Ablamın arkadaşlarına kahvaltı götürdük. Bugün ilk defa ablamım arkadaşlarıyla kahvaltı yapacaktım heyecanlıydım. Neyse babam ablamla beni bıraktı. Kahvaltı düzenlenene kadar ders çalıştık. Ablamın arkadaşları beni çok sevdi bende onları sevdim. Kahvaltı hazırlandı yedik, içtik çok eğlendik.
Yemekten sonra bir öğretmen bize ders anlattı, o öğretmeni çok sevdim. Dersten sonra çay saati geldi kek yedik şarkılar söyledik kekten sonra ders çalıştık kitap okuduk. Öğle vakti gelince sofraya oturduk, yemekten sonra babam bizi aradı, hemen aşağı indik eve gidip valizimizi hazırladık. Annem ve babam eve gelince yola çıktık. Yolda uyuyup uyandık, uyuyup uyandık. En çok da ablam uyudu.
Zaman çok hızlı geçiyordu. Malatya’ya varınca dayımlara gidecektik. Dayımların kapısının önüne gelince depreme yakalandık. Ben arabanın içinde nefesim kesilmiş, gözlerim açılmış kımıldamıyordum. Annenin konuşması ile irkildim. Bizi üç kez salladı. Gittikçe daha da hızlanıyor ve çoğalıyordu. Dayımlar 10. katta oturdukları için daha çok sallandılar ve evdeki bütün camları kırıldı. Benim küçük kuzenim Burak yatakta tek başına kalmıştı. Herkes çok korktuğu için evlerinden çıkıp ateş yakmış ısınıyorlardı. Trafik çok fazlaydı. Bu yüzden babaannemlere gidemedik. Teyzemlerde kaldık.
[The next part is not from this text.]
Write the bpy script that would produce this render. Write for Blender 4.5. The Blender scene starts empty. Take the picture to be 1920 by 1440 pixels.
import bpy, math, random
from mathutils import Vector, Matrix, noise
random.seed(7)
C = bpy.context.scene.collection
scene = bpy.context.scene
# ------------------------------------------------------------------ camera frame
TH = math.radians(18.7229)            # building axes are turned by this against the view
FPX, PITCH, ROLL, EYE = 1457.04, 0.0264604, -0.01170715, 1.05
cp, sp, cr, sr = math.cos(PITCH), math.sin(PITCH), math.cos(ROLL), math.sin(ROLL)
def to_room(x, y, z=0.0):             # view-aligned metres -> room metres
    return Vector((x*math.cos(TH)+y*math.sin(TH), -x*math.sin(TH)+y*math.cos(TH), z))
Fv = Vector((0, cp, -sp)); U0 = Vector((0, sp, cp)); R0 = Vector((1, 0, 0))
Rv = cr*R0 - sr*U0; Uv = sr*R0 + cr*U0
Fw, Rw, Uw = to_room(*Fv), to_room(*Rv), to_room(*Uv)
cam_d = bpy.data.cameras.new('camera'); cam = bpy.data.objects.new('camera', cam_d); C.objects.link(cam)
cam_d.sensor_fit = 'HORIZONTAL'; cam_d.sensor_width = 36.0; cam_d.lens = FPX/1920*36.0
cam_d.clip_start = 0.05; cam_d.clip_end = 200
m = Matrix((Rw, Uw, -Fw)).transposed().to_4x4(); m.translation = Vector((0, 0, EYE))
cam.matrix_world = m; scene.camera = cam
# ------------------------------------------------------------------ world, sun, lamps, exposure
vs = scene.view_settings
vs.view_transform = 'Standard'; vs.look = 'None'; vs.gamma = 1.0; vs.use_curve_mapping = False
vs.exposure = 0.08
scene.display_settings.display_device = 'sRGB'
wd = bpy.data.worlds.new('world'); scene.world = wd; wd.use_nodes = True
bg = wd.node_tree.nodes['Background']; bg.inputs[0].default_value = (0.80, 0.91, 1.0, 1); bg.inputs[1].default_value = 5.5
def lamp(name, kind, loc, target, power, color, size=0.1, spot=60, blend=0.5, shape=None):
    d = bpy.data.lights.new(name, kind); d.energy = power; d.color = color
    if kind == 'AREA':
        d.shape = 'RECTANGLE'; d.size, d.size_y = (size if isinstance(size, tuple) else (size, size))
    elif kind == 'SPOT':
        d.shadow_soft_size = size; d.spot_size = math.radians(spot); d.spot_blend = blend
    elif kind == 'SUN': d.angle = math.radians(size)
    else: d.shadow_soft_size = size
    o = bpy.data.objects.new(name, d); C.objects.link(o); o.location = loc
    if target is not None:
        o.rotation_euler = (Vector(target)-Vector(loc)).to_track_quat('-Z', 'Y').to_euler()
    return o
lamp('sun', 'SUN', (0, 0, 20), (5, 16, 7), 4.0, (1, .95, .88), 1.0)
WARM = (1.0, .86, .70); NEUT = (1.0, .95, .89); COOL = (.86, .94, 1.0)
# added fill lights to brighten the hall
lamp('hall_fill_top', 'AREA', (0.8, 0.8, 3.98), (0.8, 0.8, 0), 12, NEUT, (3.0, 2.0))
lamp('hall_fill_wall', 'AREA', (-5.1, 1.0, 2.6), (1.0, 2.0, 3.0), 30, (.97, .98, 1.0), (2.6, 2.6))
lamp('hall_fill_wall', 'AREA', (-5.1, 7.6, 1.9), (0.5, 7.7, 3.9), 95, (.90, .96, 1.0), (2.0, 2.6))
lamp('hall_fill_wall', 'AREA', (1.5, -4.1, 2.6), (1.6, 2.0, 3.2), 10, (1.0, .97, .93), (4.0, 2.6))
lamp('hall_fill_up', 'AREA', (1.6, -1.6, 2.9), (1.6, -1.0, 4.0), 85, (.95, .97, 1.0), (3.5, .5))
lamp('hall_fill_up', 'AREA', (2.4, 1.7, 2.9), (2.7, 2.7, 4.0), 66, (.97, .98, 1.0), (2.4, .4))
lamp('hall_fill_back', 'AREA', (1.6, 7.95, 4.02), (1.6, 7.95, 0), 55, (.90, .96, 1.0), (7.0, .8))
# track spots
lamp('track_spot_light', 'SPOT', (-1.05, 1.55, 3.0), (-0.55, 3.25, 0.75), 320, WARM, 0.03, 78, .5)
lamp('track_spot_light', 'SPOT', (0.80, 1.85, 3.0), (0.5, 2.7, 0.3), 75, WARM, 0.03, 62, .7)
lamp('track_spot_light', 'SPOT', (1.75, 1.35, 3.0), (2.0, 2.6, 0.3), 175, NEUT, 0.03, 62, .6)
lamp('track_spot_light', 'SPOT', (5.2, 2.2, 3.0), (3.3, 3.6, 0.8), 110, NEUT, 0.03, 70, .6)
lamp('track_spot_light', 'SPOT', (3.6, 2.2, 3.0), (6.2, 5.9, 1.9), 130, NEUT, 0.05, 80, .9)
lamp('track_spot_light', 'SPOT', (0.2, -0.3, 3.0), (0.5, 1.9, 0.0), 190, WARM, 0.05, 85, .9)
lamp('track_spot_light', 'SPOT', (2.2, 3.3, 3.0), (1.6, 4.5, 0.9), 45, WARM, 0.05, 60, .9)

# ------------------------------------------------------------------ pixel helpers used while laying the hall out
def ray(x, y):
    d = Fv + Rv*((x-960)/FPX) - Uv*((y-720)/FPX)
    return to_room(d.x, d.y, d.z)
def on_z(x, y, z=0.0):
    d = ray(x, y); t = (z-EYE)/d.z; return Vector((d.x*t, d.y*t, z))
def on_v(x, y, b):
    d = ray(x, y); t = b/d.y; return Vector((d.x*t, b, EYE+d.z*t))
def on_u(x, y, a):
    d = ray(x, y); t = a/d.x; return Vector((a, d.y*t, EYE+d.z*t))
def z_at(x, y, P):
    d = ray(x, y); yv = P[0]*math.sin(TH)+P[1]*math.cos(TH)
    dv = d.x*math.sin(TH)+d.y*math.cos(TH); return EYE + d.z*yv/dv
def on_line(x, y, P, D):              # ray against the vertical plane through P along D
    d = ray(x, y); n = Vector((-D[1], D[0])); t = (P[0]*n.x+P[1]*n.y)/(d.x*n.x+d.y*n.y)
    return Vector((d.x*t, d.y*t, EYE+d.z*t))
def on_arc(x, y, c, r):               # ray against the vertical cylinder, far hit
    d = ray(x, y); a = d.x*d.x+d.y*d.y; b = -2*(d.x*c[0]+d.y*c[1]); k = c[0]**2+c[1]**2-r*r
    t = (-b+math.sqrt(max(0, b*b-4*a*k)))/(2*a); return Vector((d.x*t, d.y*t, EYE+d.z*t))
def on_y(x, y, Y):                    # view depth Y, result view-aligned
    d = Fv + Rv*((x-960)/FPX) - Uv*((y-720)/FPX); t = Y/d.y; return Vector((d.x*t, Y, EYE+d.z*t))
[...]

Sabah olunca kuzenim Ahmet’le ders çalıştık, kitap okuduk, kahvaltı yaptık ve oyun oynadık. Ertesi gece babaannemler de kaldık. Günlerimiz şöyle geçiyordu bir babaannemlerde bir teyzemlerde kaldık. Malatya’da cumadan çarşambaya kadar kaldık.
Eve dönerken Maraş’ı da gezdik orada Abdülhamid Han Camii, Mutfak Müzesi, Dondurma Müzesi ve Yedi Güzel Adam Müzesi vardı. Ben en çok Yedi Güzel Adam Müzesini sevdim. Eve gelince Yedi Güzel Adam filmini izledik sonra kitap okuyup yattık.